The engineering manager's guide to a pain-free reorg

In many technology companies, the biggest engineering challenge isn’t a killer app or an incredible database. Instead, it’s building and organizing a team that’s optimized to achieve company goals.

For a fast-growing startup—where the engineering team is often growing rapidly—those goals can change from quarter to quarter (or, in some cases, week to week). Occasional reorgs are a necessary reality for every engineering organization -- but they don’t have to be a painful reality.

As a technical leader with more than a few reorgs under my belt, I’ve put together these four principles to make the process pain free.

Principle one: Create a communication plan, and hold everyone to it

Engineers are process-driven by nature.  It’s really easy to get caught up in laying out the org structure, seating plans, and workflows and fail to remember that the impact of a reorg is felt by individuals. Your plan can be perfect on paper but if you’re not communicating carefully you could end up with an organizational catastrophe. 

So, how to prevent that particular problem? Enter the Communication Plan. Make a list of everyone in the organization, including critical information about each of them: Who their current manager is, who the new manager will be, and some notes about their work. Use this as a checklist for making sure that every person on the team has a 1:1 conversation with both their current manager and their new manager. Then, set target dates for managers to have each of those conversations. Ask each manager to hold a meeting by those dates and update the plan as they have conversations. 

You’d be shocked at how often engineering orgs fail to ensure that managers are talking to teams throughout the process. Sometimes you get told you'll be on a new team and the new manager doesn't talk to you until it happens. Other times, information is conveyed in a group meeting. This can be discouraging to those looking for an opportunity to bring up concerns and questions they wouldn’t necessarily want to have in a group setting. 

The advantage of 1:1 meetings isn’t just for team members. Leadership can learn so much by opening themselves to organizational pushback a manager wouldn’t have considered. The power of the communication plan is that it isn’t just one way -- feedback can be taken into consideration and teams can be adjusted accordingly.
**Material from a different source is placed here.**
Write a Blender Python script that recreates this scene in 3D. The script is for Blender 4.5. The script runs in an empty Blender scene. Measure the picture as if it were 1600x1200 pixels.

Principle two:  Give everyone a True North

Ideally, you have company goals you can tie everyone’s work into.  Of course, if you’re working at a startup, that may not be the case.  Part of your job as a leader is to push for those, and if they don’t exist, to create them for your own team.  In order to maximize team performance,  there should be a set of initiatives or key focuses the team will have for the next 6 months to a year. 

While conducting a recent reorg in my current role at Flyhomes, we looked for natural divisions to help shape the organization against company goals, making a much smoother organizational structure. We divided the org into three teams.  The first supports the value proposition of Flyhomes -- that is, that we bring every part of the homebuying process under one roof. 

The Vertical Integration team tackles projects such as internal CRMs and other tools that keep the business running smoothly.  The other two teams are all about our main customers: Homebuyers.  One of those teams is called Acquisition, and they partner with marketing, for example, on driving leads and maximizing conversion on our website. After the customer has signed up, the Vertical Customer Experience takes over, working on the customer-facing websites and apps. Clearly articulating the names and responsibilities of each team creates a clear decision-making lens for projects.

Principal three: Make and empower better managers

Research shows that people work for bosses, not companies. However, when we promote people because they have excellent engineering skills, we don’t always think about how to prepare them to be a manager. This is never more critical than it is during a reorg.

With each manager on a team, it’s important to understand their level of experience and confidence leading up to an organizational change. I have a series of questions I ask: Have you led a reorg before? What worked? What didn’t work? What are you worried about?

Make the time to coach them through tough conversations. Encourage them to think about how they’re delivering messages to their teams. Leading up to a re-org, put investment into making sure your engineering managers know their job isn't just cranking out products; it's also, critically, growing people on the team. 

Principle four: Your most powerful tools are your ears and your voice

The real lesson I’ve learned over the years is that a reorg isn’t done once you’ve moved everyone’s seats and changed their reporting structure in your payroll software. In fact, the biggest job in leadership is continuing to keep your finger on the pulse of the org, so you can quickly correct what isn’t working and signal boost the things that are working.

Your main tool is going to be talking and listening. I maintain weekly 1:1s with each of my managers and rely upon them to have 1:1s with their teams. Each week we have an agenda item to talk about what we’re observing on the team. People don’t always communicate conflicts, and instead will leave an organization or team if they’re stuck, frustrated or bored.

When you create a culture of trust, you will be rewarded by having the opportunity to fix those problems and retain your team. I always want my teams to know that there is room to create challenging, exciting work for them as long as they communicate.